Aluminum remains an important metal in industry, second only to steel. More aluminum is consumed than all other non-ferrous metals combined including copper and its alloys as well as lead, tin and zinc. Due to its low specific weight, resistance to corrosion and decorative properties, Aluminum is used in the transport, housing, chemical and food industries. It possesses good electrical conductivity, almost as good as copper and is widely used in the electrical industry.
Ghana is richly endowed with huge quantities of good quality bauxite at Kibi in the Eastern Region, Nyinahin in Ashanti and Awaso in the Western Region, a greater part of which remains unexploited.

Key Challenges
The main obstacle to the production of Aluminum is the large amount of electricity required. The mining, processing, smelting and related works necessary to produce 1 tonne of aluminum requires more than 10,000 kWh of electricity, equivalent to 2 years electricity consumption for an average Ghanaian household.

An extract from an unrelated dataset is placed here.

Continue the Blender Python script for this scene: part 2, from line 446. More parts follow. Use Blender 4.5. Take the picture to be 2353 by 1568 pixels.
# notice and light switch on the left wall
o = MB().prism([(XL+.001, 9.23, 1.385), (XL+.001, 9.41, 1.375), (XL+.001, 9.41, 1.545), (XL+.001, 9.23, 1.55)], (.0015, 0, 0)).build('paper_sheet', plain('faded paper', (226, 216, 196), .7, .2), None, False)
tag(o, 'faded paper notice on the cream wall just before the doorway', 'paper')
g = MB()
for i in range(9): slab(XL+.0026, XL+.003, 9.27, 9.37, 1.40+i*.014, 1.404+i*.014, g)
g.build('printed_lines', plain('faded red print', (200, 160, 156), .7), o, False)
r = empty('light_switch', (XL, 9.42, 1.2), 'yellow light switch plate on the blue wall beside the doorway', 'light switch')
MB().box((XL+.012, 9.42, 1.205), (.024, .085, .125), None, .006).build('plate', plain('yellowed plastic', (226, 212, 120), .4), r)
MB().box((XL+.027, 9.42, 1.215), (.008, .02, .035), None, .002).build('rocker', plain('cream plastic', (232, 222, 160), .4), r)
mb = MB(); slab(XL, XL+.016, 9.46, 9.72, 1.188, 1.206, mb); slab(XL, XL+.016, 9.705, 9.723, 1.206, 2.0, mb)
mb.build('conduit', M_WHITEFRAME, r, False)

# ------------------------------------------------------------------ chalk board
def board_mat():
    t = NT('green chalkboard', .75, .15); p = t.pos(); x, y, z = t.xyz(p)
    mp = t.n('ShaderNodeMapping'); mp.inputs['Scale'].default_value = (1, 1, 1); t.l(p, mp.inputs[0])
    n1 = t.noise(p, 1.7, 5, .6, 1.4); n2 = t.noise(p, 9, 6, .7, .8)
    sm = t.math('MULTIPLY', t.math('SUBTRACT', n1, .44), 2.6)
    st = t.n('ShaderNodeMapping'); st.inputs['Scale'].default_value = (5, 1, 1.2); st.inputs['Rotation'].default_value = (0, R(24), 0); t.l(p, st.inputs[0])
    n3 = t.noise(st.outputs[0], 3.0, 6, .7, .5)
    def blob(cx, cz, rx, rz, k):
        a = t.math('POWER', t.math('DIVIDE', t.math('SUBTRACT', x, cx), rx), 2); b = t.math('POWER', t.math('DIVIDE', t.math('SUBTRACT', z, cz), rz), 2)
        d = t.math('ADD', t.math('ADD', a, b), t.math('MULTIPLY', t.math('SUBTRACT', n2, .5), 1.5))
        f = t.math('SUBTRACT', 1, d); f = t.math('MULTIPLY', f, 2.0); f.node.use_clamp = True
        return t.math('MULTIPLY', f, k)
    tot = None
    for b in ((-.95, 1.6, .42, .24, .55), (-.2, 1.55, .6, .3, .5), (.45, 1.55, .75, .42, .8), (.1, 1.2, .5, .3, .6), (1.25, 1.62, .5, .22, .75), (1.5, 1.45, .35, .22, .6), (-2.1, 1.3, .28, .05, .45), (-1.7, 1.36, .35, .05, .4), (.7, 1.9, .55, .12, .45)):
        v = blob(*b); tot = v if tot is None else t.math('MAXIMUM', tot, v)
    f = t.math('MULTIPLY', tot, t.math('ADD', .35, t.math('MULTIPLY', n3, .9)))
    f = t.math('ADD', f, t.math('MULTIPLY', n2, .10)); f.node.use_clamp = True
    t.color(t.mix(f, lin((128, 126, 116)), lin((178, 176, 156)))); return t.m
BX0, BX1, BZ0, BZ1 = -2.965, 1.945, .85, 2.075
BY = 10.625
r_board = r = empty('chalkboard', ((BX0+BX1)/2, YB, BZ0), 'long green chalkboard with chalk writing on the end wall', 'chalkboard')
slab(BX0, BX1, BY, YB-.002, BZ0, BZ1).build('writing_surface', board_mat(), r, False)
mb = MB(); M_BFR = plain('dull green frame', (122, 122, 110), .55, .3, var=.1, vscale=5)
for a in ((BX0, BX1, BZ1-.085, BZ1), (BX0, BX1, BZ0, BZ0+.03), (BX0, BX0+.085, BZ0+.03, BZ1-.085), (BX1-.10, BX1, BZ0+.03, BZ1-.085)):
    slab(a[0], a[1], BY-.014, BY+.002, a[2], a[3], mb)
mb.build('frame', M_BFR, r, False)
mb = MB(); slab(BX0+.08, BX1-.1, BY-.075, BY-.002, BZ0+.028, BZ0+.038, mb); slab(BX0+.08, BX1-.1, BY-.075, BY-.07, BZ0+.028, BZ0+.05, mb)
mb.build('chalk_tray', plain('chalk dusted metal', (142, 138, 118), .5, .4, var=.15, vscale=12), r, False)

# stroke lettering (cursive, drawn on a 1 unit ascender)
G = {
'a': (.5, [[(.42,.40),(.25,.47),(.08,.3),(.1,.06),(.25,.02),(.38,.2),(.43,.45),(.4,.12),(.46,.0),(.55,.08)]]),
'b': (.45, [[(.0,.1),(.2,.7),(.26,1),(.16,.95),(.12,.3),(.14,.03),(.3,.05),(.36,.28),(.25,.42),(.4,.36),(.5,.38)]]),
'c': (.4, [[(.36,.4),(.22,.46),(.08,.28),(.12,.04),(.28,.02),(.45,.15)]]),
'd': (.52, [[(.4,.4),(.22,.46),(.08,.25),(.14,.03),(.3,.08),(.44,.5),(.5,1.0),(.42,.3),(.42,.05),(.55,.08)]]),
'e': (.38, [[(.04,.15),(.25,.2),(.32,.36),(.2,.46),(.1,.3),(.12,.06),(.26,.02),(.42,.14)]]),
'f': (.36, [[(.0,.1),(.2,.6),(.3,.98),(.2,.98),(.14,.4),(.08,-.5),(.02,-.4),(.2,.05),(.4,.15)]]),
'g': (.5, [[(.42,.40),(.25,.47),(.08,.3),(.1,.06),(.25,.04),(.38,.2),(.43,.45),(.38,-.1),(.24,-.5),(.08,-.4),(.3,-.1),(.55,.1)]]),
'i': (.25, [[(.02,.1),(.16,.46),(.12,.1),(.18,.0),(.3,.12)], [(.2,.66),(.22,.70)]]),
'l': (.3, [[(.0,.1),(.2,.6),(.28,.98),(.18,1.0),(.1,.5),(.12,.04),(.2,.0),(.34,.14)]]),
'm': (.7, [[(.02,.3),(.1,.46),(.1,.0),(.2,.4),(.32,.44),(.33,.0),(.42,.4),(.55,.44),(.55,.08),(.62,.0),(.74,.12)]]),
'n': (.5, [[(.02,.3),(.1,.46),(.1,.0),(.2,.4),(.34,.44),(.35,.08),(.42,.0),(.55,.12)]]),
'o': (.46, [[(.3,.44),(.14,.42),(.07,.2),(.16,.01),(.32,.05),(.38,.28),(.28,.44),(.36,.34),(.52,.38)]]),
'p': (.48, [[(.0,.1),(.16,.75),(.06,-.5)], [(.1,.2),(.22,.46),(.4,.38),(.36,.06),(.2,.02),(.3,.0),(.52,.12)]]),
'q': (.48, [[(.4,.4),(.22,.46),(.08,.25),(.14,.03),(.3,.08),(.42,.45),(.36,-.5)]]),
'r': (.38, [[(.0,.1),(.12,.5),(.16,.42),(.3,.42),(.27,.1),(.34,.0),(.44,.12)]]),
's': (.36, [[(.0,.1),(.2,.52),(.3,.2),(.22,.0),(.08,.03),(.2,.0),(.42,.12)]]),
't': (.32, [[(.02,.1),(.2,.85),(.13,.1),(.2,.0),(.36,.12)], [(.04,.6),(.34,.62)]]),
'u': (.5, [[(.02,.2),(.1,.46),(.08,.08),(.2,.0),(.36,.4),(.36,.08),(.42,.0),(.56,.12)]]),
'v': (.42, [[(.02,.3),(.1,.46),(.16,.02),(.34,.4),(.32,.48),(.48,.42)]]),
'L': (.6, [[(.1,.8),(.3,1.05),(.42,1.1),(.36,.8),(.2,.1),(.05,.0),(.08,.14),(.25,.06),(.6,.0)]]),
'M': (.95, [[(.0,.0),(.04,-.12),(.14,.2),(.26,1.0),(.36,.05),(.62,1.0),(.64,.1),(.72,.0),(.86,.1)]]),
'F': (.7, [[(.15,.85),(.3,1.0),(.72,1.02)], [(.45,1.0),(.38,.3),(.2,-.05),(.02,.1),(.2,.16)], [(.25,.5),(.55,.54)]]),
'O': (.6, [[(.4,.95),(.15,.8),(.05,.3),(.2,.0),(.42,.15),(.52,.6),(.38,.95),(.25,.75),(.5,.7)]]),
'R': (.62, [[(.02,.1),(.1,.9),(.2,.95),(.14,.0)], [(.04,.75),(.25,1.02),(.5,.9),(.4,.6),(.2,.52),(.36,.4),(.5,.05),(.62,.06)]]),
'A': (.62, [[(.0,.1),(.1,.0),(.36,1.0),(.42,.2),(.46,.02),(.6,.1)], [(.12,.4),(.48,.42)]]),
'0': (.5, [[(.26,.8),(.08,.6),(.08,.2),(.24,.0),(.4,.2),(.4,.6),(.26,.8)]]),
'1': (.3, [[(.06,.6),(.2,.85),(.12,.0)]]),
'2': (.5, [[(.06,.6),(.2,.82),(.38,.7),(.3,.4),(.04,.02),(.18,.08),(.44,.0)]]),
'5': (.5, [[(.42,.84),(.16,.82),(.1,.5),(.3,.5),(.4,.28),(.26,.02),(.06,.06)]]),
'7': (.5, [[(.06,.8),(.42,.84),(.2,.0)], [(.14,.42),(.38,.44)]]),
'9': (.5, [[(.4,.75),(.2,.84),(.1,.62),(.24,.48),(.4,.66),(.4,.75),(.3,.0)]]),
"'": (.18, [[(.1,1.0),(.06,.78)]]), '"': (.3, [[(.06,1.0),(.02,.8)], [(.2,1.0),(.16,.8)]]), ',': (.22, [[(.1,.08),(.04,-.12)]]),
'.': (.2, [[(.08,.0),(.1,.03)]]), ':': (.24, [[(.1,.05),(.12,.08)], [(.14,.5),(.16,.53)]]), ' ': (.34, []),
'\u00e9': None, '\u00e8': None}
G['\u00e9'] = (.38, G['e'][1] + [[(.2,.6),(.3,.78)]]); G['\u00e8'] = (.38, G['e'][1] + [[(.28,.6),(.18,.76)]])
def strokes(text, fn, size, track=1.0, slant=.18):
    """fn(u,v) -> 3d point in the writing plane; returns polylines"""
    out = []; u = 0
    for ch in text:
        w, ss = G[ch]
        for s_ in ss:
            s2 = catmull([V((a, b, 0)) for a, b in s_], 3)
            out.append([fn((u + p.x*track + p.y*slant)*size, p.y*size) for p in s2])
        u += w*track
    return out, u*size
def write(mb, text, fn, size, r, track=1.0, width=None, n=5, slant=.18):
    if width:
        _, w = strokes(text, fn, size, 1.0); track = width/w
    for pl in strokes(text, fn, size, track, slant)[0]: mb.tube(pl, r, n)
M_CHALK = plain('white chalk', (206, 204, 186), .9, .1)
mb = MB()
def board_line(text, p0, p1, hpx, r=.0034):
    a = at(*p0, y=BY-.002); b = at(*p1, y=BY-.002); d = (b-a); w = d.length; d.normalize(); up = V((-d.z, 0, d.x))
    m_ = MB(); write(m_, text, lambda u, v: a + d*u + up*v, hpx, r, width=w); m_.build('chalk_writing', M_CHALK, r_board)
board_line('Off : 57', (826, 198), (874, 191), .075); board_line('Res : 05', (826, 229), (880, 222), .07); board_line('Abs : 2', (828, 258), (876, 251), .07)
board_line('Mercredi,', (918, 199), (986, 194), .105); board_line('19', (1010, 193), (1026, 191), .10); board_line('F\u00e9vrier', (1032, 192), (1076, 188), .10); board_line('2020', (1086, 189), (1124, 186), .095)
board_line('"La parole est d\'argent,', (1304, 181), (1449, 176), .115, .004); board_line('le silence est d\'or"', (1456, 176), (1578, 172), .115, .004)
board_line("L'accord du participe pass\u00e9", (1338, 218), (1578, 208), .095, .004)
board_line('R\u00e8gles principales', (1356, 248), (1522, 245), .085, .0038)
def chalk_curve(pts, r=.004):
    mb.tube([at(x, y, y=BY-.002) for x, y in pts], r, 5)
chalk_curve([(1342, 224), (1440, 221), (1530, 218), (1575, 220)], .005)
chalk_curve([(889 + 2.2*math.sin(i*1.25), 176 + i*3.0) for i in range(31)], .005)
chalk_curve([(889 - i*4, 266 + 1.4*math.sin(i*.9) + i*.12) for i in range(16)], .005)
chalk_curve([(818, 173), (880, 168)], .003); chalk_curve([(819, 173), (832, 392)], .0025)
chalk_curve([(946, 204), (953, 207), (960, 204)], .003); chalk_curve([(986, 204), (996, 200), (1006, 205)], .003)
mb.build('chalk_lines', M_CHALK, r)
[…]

An integrated aluminum industry consists of mining and refining of bauxite into alumina, smelting of alumina into Aluminum and the fabrication of aluminum into semi-finished and finished products.
Looking Ahead
Globally the variety of uses of aluminum has increased with continued growth in demand. The main reasons for this are aluminum’s unique properties—versatility, lightweight and recyclability.

The aluminum industry shall be supported to develop and shape the housing, real estate and automobile industries. The country shall acquire substantial ownership in the alumina refinery operations and increase its off-take of aluminum from the smelter for its intermediary fabricating industries, and build advanced factor advantages in the form of skills and know-how peculiar to the industry. Ghana should also establish an industry-sponsored research and training institution providing specific support for the sector.